Buckinghamshire is a wealthy and pleasant county in the south east of England, rather too pleasant for churches to be kept open. The day I visited Chearsley, only half of the churches I visited were open – which is not a very good record. Anyway it was a delight to get into this charming little church and spend five minutes moving the furniture that covered the very fine fifteenth-century brass, which is the subject of this article.
The brass commemorates John Ffrankelyn and his wife Margaret, who appear to have died in 1462. They are commemorated by two standing figures, an inscription and figures of their three sons and four daughters. The brasses are pretty standard London work of the period, set in a fine slab of purbeck marble and it would have been an expensive monument to lay.

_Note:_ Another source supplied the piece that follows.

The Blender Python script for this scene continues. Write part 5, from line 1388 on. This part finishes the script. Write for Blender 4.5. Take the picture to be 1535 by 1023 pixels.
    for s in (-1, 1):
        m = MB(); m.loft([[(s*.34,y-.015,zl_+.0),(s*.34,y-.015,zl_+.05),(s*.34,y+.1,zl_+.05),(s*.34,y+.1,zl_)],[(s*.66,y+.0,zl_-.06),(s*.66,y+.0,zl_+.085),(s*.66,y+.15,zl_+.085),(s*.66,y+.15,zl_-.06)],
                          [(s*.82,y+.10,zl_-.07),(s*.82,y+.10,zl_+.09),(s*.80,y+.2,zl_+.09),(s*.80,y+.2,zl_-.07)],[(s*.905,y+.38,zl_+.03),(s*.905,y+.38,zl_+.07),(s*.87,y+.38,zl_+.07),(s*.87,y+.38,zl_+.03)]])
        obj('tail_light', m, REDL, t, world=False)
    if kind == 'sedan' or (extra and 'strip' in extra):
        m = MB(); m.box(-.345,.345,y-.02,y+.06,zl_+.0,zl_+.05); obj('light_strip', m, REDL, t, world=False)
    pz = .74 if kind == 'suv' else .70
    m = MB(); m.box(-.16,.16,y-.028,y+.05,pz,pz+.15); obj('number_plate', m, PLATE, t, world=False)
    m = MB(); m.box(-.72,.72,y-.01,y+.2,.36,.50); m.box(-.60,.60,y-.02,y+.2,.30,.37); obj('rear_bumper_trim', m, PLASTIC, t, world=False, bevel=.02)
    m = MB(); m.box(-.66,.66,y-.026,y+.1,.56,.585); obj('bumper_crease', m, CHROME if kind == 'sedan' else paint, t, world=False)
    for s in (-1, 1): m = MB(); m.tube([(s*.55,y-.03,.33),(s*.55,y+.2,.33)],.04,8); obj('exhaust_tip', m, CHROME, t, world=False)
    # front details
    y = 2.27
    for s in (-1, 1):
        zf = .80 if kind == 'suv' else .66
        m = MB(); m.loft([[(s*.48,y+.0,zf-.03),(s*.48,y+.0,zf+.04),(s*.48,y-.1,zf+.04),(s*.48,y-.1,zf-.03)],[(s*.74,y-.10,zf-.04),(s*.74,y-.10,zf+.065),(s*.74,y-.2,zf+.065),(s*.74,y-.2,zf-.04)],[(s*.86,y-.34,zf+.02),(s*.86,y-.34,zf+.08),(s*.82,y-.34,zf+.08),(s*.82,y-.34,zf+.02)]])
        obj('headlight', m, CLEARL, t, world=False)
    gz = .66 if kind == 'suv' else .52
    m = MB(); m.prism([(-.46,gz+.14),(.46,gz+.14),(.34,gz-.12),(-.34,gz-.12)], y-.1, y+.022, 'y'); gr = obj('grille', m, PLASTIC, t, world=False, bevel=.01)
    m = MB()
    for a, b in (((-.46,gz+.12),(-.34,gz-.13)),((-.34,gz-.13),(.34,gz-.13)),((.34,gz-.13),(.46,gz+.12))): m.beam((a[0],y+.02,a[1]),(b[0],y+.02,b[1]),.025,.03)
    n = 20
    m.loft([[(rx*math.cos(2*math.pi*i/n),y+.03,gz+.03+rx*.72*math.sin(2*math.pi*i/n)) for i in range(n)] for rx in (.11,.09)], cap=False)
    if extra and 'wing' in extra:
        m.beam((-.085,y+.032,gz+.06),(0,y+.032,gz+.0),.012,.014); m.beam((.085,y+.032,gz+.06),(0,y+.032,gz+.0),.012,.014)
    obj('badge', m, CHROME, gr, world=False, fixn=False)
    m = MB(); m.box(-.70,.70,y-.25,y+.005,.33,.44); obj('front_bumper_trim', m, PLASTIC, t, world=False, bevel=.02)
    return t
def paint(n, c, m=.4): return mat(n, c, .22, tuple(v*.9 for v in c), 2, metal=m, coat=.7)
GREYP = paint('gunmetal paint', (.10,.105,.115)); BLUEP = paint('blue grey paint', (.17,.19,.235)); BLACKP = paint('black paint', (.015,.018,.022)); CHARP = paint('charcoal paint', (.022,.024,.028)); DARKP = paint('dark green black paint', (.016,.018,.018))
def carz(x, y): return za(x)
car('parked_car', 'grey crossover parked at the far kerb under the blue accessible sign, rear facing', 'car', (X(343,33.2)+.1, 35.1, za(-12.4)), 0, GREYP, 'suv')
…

It’s primarily the interesting inscription that I want draw to your attention. It’s in Middle English, which for the 1460s is not all that unusual, but is difficult to interpret. It reads:
Here lyeth John Frankeleyn and Margarete hys wyff which ordeyned leystowe to this churches and divine service to be doone every holy day in the yer. Anno Domini M CCCC lxii. on whos soules god have mercy. Amen
The first thing to note is that although the stone is clearly their gravestone, as they are buried under it, no date of death is given – the date 1462 recorded on it seems to refer to a gift they have given to the church in that year. So what is the gift? Well apparently to start off with they:
ordeyned leystowe
What the Dickens does that mean? Well the word ‘ordeyned’ is clear, it’s the Middle English word for ‘gave’ – so the Ffrankelyn’s gave ‘leystowe’. A quick search of the Middle English dictionary suggests two possible interpretations of the word. It either refers to a a rubbish dump or a burial ground. It seems a bizarre sort of word, until you realise it’s a compound noun consisting of two words, ‘ley’ and ‘stowe’. Then it’s origin becomes clear – it means ‘lay-place’ – a place to lay something, be it rubbish or a dead body. So what I think the inscription means, is that the first part of the gift the Frankelyn’s gave to the parish was a new burial ground, or an extension to the churchyard.
The next bit of their gift is much easier to interpret, they also ‘ordeyned’:
divine service to be doone every holy day in the yer
By divine service on holy days, this presumably means that they endowed a votive mass to be celebrated in the parish on all red letter days. In the intense devotional environment of the late fifteenth-century the endowment of masses was an increasingly important focus of lay peoples post-mortem provision, it provided for their souls and the the spiritual nourishment of the parish. The gift the Ffrankelyn’s ‘ordeyned’ in 1462 and is recorded on this brass, was both a practical and a spiritual gift that would have merited continued gratitude and remembrance among their neighbours long after their death.
Chearsley church standing in it’s ‘leystowe’.